- **Written task**:
Give again only the lines running from the one with "What Blender Python" through the one with "COL = scene.collection", inclusive. Omit every picture.

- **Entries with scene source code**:
— Begin —

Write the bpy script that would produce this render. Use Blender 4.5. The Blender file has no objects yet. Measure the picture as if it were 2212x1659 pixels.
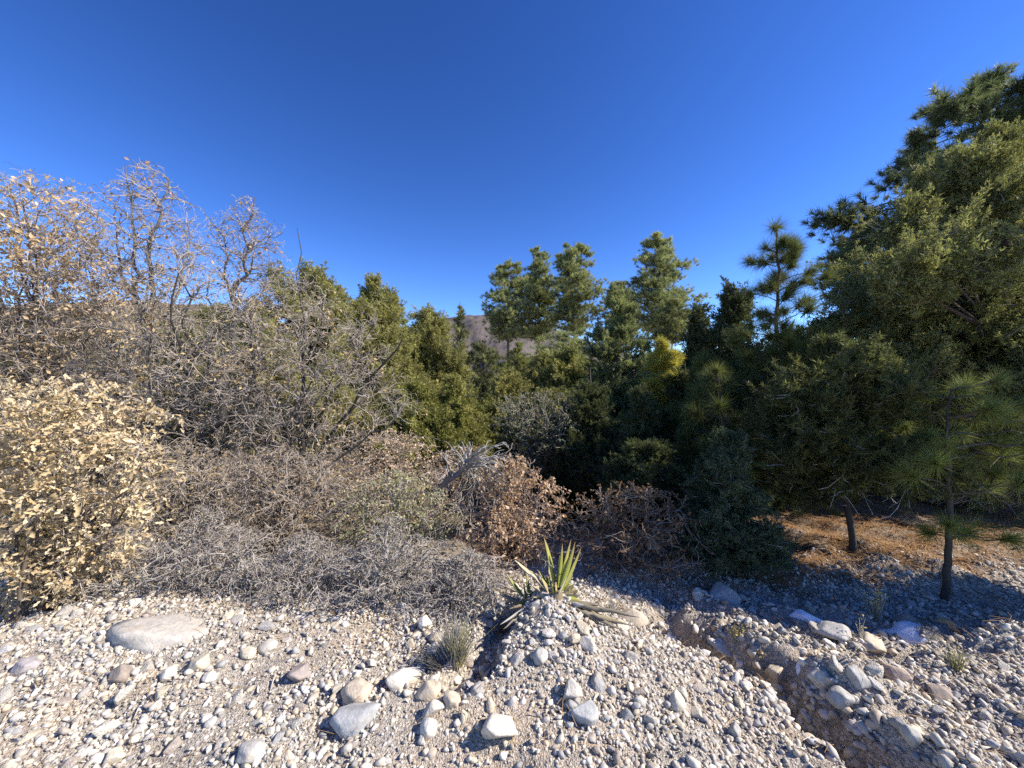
import bpy, math
import numpy as np
from mathutils import Vector

# ------------------------------------------------------------------ camera, sky, sun, exposure
scene = bpy.context.scene
CH = 1.55                                   # eye height
FPX, CX, CY = 831.0, 1106.0, 829.5          # focal length / centre in a 2212 x 1659 frame
cam_d = bpy.data.cameras.new('camera')
cam = bpy.data.objects.new('camera', cam_d)
scene.collection.objects.link(cam)
cam.location = (0, 0, CH)
cam.rotation_euler = (math.radians(90), 0, 0)
cam_d.sensor_width = 34.6
cam_d.lens = 13.0
cam_d.clip_start = 0.05
cam_d.clip_end = 20000
scene.camera = cam

SUN_AZ, SUN_EL = math.radians(97), math.radians(39)     # azimuth clockwise from the view direction
world = bpy.data.worlds.new('World')
scene.world = world
world.use_nodes = True
wn = world.node_tree
wn.nodes.clear()
sky = wn.nodes.new('ShaderNodeTexSky')
sky.sky_type = 'NISHITA'
sky.sun_disc = False
sky.sun_elevation = SUN_EL
sky.sun_rotation = SUN_AZ
sky.altitude = 2200
sky.air_density = 1.0
sky.dust_density = 0.3
sky.ozone_density = 2.0
hsv = wn.nodes.new('ShaderNodeHueSaturation')
hsv.inputs['Saturation'].default_value = 1.13
hsv.inputs['Hue'].default_value = 0.510
gam = wn.nodes.new('ShaderNodeGamma')
gam.inputs['Gamma'].default_value = 1.4
bg = wn.nodes.new('ShaderNodeBackground')
bg.inputs['Strength'].default_value = 0.08
wo = wn.nodes.new('ShaderNodeOutputWorld')
wn.links.new(sky.outputs[0], gam.inputs['Color'])
wn.links.new(gam.outputs[0], hsv.inputs['Color'])
wn.links.new(hsv.outputs[0], bg.inputs['Color'])
wn.links.new(bg.outputs[0], wo.inputs['Surface'])

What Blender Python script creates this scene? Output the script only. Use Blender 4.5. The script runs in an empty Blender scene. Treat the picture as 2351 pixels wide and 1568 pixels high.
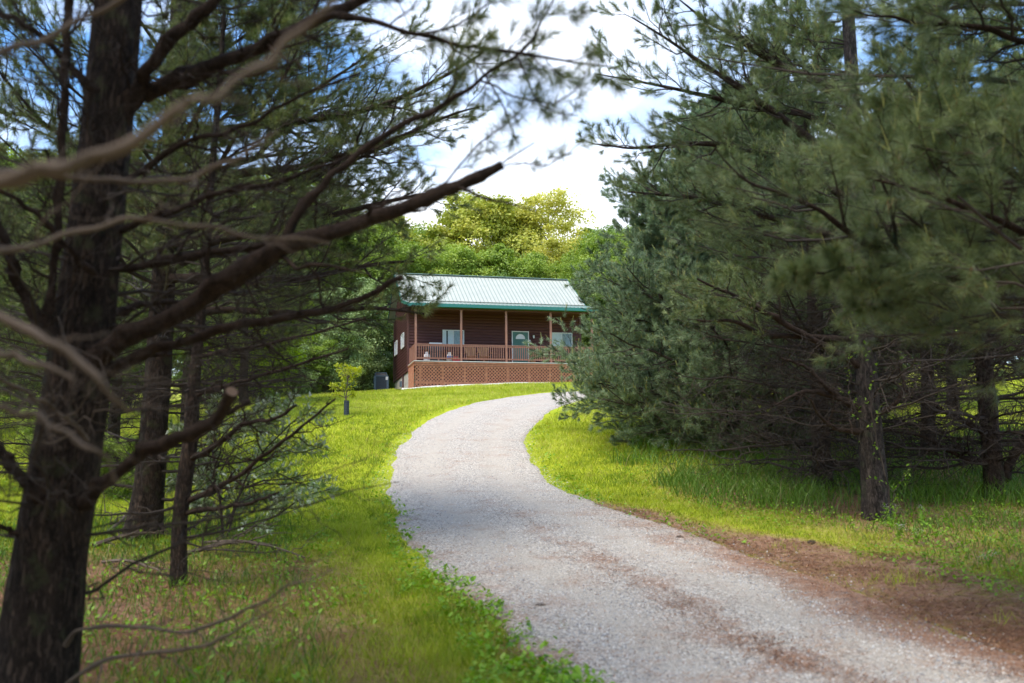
import bpy, math, random
import numpy as np
from mathutils import Vector, Matrix

R = math.radians
rng = np.random.default_rng(7)
random.seed(7)
scene = bpy.context.scene
COL = scene.collection

# ------------------------------------------------------------------ camera, sky, sun, exposure
FPX, CXP, CYP = 2285.0, 1175.0, 784.0          # focal length and centre in photo units (2350 wide)
PITCH, ROLL = math.atan(316 / 2285), R(-0.6)
CAMZ = 1.6
cam_d = bpy.data.cameras.new("camera")
cam = bpy.data.objects.new("camera", cam_d)
COL.objects.link(cam)
scene.camera = cam
cam_d.sensor_width = 36
cam_d.lens = 36 * FPX / 2350
cam_d.clip_start = 0.05
cam_d.clip_end = 3000
ROT = Matrix.Rotation(R(90) + PITCH, 3, 'X') @ Matrix.Rotation(ROLL, 3, 'Z')
cam.matrix_world = Matrix.Translation((0, 0, CAMZ)) @ ROT.to_4x4()
cam_d.dof.use_dof = True
cam_d.dof.focus_distance = 48
cam_d.dof.aperture_fstop = 1.5
CROT = np.array(ROT)

SUN_EL, SUN_AZ = R(61), R(222)                  # azimuth clockwise from +Y: behind the camera and left
to_sun = Vector((math.sin(SUN_AZ) * math.cos(SUN_EL), math.cos(SUN_AZ) * math.cos(SUN_EL), math.sin(SUN_EL)))
sun_d = bpy.data.lights.new("sun", 'SUN')
sun_d.energy = 2.6
sun_d.angle = R(34)
sun_d.color = (1.0, 0.93, 0.81)
sun = bpy.data.objects.new("sun", sun_d)
sun.rotation_euler = to_sun.to_track_quat('Z', 'Y').to_euler()
COL.objects.link(sun)

world = bpy.data.worlds.new("World")
scene.world = world
world.use_nodes = True
wn, wl = world.node_tree.nodes, world.node_tree.links
wn.clear()
w_out = wn.new('ShaderNodeOutputWorld')
w_bg = wn.new('ShaderNodeBackground')
w_bg.inputs['Strength'].default_value = 0.14
sky = wn.new('ShaderNodeTexSky')
sky.sky_type = 'NISHITA'
sky.sun_disc = False
sky.sun_elevation = SUN_EL
sky.sun_rotation = SUN_AZ
sky.air_density = 1.0
sky.dust_density = 0.2
sky.ozone_density = 3.0
wtc = wn.new('ShaderNodeTexCoord')
wmap = wn.new('ShaderNodeMapping')
wmap.inputs['Scale'].default_value = (1.0, 1.0, 2.4)
wmap.inputs['Location'].default_value = (0.35, 0.2, 0.1)
wno = wn.new('ShaderNodeTexNoise')
wno.inputs['Scale'].default_value = 3.4
wno.inputs['Detail'].default_value = 7
wno.inputs['Roughness'].default_value = 0.55
wno.inputs['Distortion'].default_value = 0.3
wrp = wn.new('ShaderNodeValToRGB')
wrp.color_ramp.elements[0].position = 0.43
wrp.color_ramp.elements[1].position = 0.80
wmx = wn.new('ShaderNodeMix')
wmx.data_type = 'RGBA'
wcl = wn.new('ShaderNodeValToRGB')                        # shaded to sunlit cloud
wcl.color_ramp.elements[0].position = 0.35; wcl.color_ramp.elements[0].color = (.88, .90, .93, 1)
wcl.color_ramp.elements[1].position = 0.7; wcl.color_ramp.elements[1].color = (1, 1, 1, 1)
wsc = wn.new('ShaderNodeVectorMath'); wsc.operation = 'SCALE'; wsc.inputs['Scale'].default_value = 7.8
wn2 = wn.new('ShaderNodeTexNoise'); wn2.inputs['Scale'].default_value = 6.0; wn2.inputs['Detail'].default_value = 6
wl.new(wtc.outputs['Generated'], wn2.inputs['Vector']); wl.new(wn2.outputs[0], wcl.inputs[0])
wl.new(wcl.outputs[0], wsc.inputs[0]); wl.new(wsc.outputs[0], wmx.inputs[7])
wgr = wn.new('ShaderNodeVectorMath'); wgr.operation = 'DOT_PRODUCT'
wgr.inputs[1].default_value = Vector((0.06, 0.96, 0.20)).normalized()
wad = wn.new('ShaderNodeMapRange')
wad.inputs[1].default_value = 0.93; wad.inputs[2].default_value = 1.0
wad.inputs[3].default_value = 0.0; wad.inputs[4].default_value = 0.20
wsm = wn.new('ShaderNodeMath'); wsm.operation = 'ADD'
wl.new(wtc.outputs['Generated'], wmap.inputs['Vector'])
wl.new(wmap.outputs[0], wno.inputs['Vector'])
wl.new(wtc.outputs['Generated'], wgr.inputs[0])
wl.new(wgr.outputs['Value'], wad.inputs[0])
wl.new(wno.outputs[0], wsm.inputs[0]); wl.new(wad.outputs[0], wsm.inputs[1])
wl.new(wsm.outputs[0], wrp.inputs[0])
wl.new(wrp.outputs[0], wmx.inputs[0])
whs = wn.new('ShaderNodeHueSaturation'); whs.inputs['Saturation'].default_value = 1.2; whs.inputs['Value'].default_value = 1.25
wl.new(sky.outputs[0], whs.inputs['Color']); wl.new(whs.outputs[0], wmx.inputs[6])
wl.new(wmx.outputs[2], w_bg.inputs['Color'])
wl.new(w_bg.outputs[0], w_out.inputs['Surface'])

scene.view_settings.view_transform = 'Standard'
scene.view_settings.look = 'None'
scene.view_settings.exposure = 1.0
scene.view_settings.gamma = 1.0
scene.view_settings.use_curve_mapping = False
scene.render.engine = 'CYCLES'
scene.cycles.max_bounces = 6
scene.cycles.diffuse_bounces = 3
scene.cycles.glossy_bounces = 2
scene.cycles.transmission_bounces = 4
scene.cycles.use_denoising = True

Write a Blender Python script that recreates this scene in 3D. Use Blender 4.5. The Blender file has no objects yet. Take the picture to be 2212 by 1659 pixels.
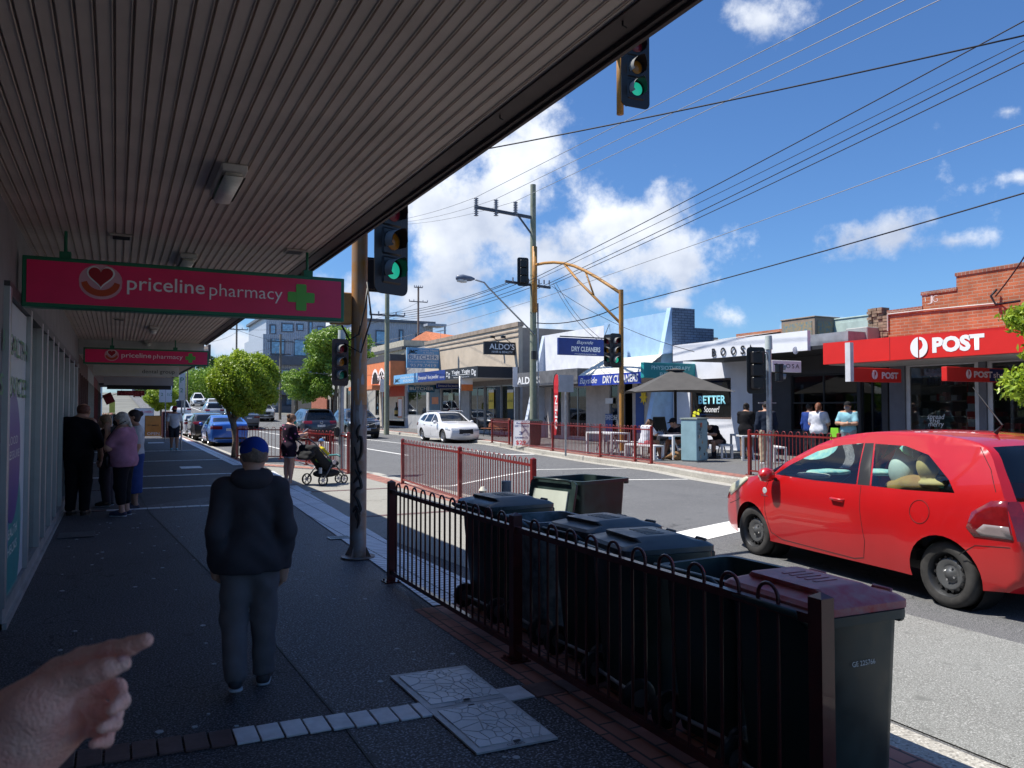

— End —

- **Answer to this task**:
What Blender Python script creates this scene? Output the script only. Use Blender 4.5. The script runs in an empty Blender scene. Treat the picture as 2351 pixels wide and 1568 pixels high.
import bpy, math, random
import numpy as np
from mathutils import Vector, Matrix

R = math.radians
rng = np.random.default_rng(7)
random.seed(7)
scene = bpy.context.scene
COL = scene.collection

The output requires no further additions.